In all cases, these professionals have a number of responsibilities to the property owner, whether they access the property alone or with others, and whether the property owner is present or not. The responsibilities remain the same.

No permission
Unless expressly stated otherwise, for example in the private remarks section of the real estate board database, industry members must ask for and receive permission to access property before accessing it. The permission for access must come from the owner, which the owner typically communicates through their real estate representative. Every real estate professional seeking access to the property must have their own separate permission. For example, it is not acceptable for a real estate professional to book a long showing, and then offer portions of that time to other real estate professionals from their brokerage. Even in the case of a vacant property, industry members cannot access it without first receiving permission from the property’s owner or another party with the authority to provide permission (for example, in the case of a Power of Attorney).

Other purpose
Owners grant access to prospective buyers or tenants for a purpose; because they believe the buyer/tenant is genuinely interested in purchasing or renting the property. When an industry member seeks permission to access a property, unless they communicate something different, the seller and their representative expect a legitimate potential buyer or tenant will view the property. Real estate professionals have a requirement to be honest with their clients and with third-parties. That means that a buyer or tenant’s real estate professional has to be honest with the seller and the seller’s real estate professional.

One recent complaint involved a real estate professional who represented to a seller’s representative that he was working with a buyer, but instead, he accessed a furnished vacant property to entertain friends. Another recent complaint involved a seller representative showing their seller clients a property similar to their own, with which they were competing in the same neighbourhood and at the same price point.

In both of these examples, the real estate professionals obtained permission from the seller for access under the guise of one purpose, but used the access for a different purpose.

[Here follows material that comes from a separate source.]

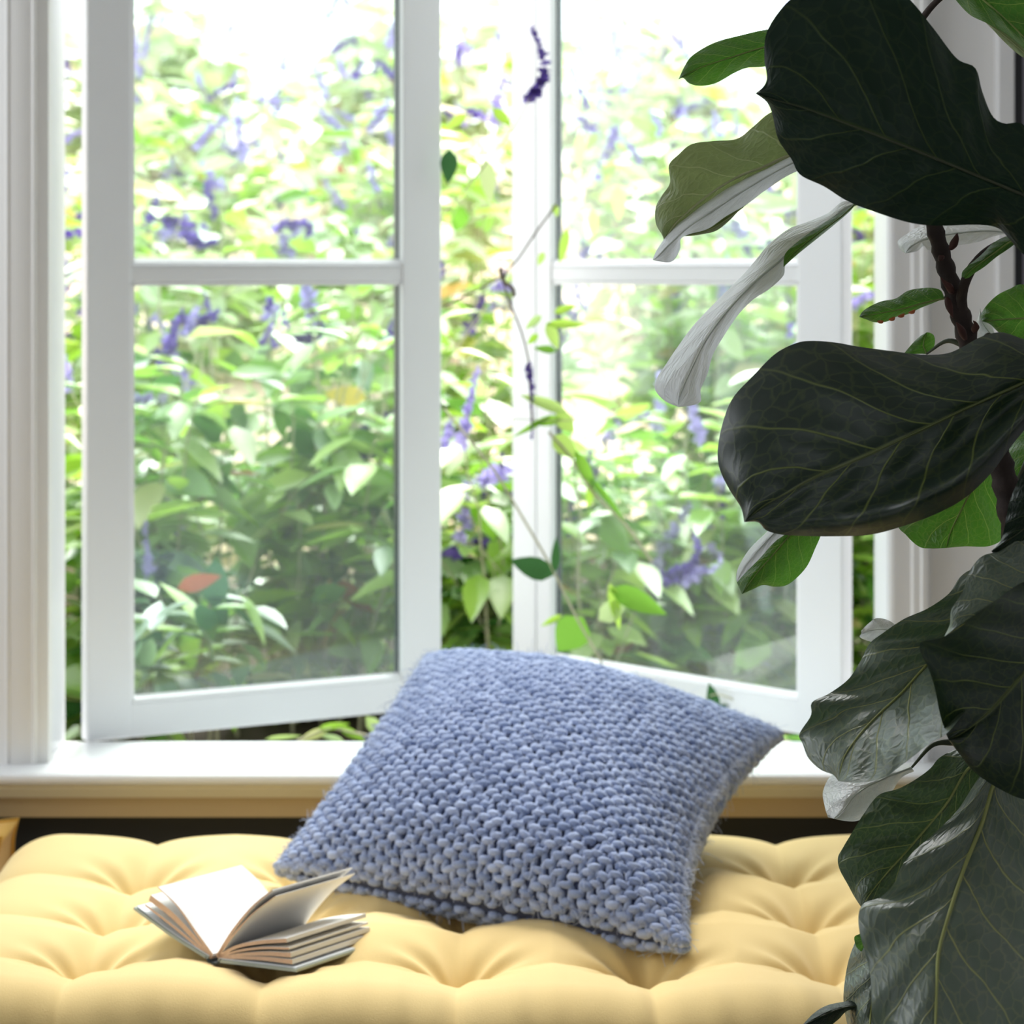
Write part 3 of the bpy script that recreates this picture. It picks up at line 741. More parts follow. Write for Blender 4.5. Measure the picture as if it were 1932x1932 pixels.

Unless a buyer or the buyer’s representative discloses it to the seller or the seller’s representative beforehand, any other reason for a showing is dishonest through omission.

With additional people
Sellers typically provide permission for a buyer’s representative and that buyer/buyer’s family to access a listed property. The family of buyers may be as few as one person, but sometimes will include as many as five or six. If a buyer’s representative knows more people will attend, they should advise the seller representative to ensure the seller is fully informed of who is in their property, and is not surprised at the number of people in the event they return home early. There is no rule that limits how many people are allowed to attend a property showing, but if the buyer anticipates bringing many individuals along – whether family or not – advise the seller’s representative.

With too many people
This type of complaint often involves unanticipated people showing up to a property during a home inspection. In one recent complaint there was a young first time buyer couple and their infant son, both sets of parents, two siblings, one uncle, and a dog, as well as the buyer representative and home inspector. When the seller arrived home, the buyer representative and home inspector were in the basement, family members were spread throughout the house, and the dog was in the back yard. The buyer representative was in the care and control of the property, and could not properly supervise everyone. Real estate professionals should remind their clients they need to remain focused during a home inspection. This is not the time to introduce family to the new home. If unanticipated people show up, the buyer representative should contact the seller’s agent, and ask for permission for additional people to access the property. 

Broken items
Accidents happen. When people are in unfamiliar surroundings and they’re paying attention to features of the home rather than its contents, occasionally, something gets broken. Most people take responsibility, pay for the broken item, and everybody is satisfied. Competent real estate professionals advise their seller clients to remove all valuables and breakables before the sign goes up to avoid broken or stolen articles. Buyer representatives should remind their clients that they are in another person’s home or place of business, and they need to be mindful and careful around all personal belongings. It is very unusual to run into a situation in which a potential buyer would have to touch the seller’s personal effects (for example, art work, figurines on a mantle) in order to adequately view and evaluate the home.

Taking photos
RECA has seen an increase in the number of complaints about buyers taking interior photographs without the seller’s permission. Seller representatives should discuss this with their clients in advance, and then they can advise real estate professionals who are bringing potential buyers whether taking photographs is acceptable. It is not okay for buyers to take photographs that may identify or include any personal information about the sellers. Discuss this with your buyer clients before taking them out to view properties.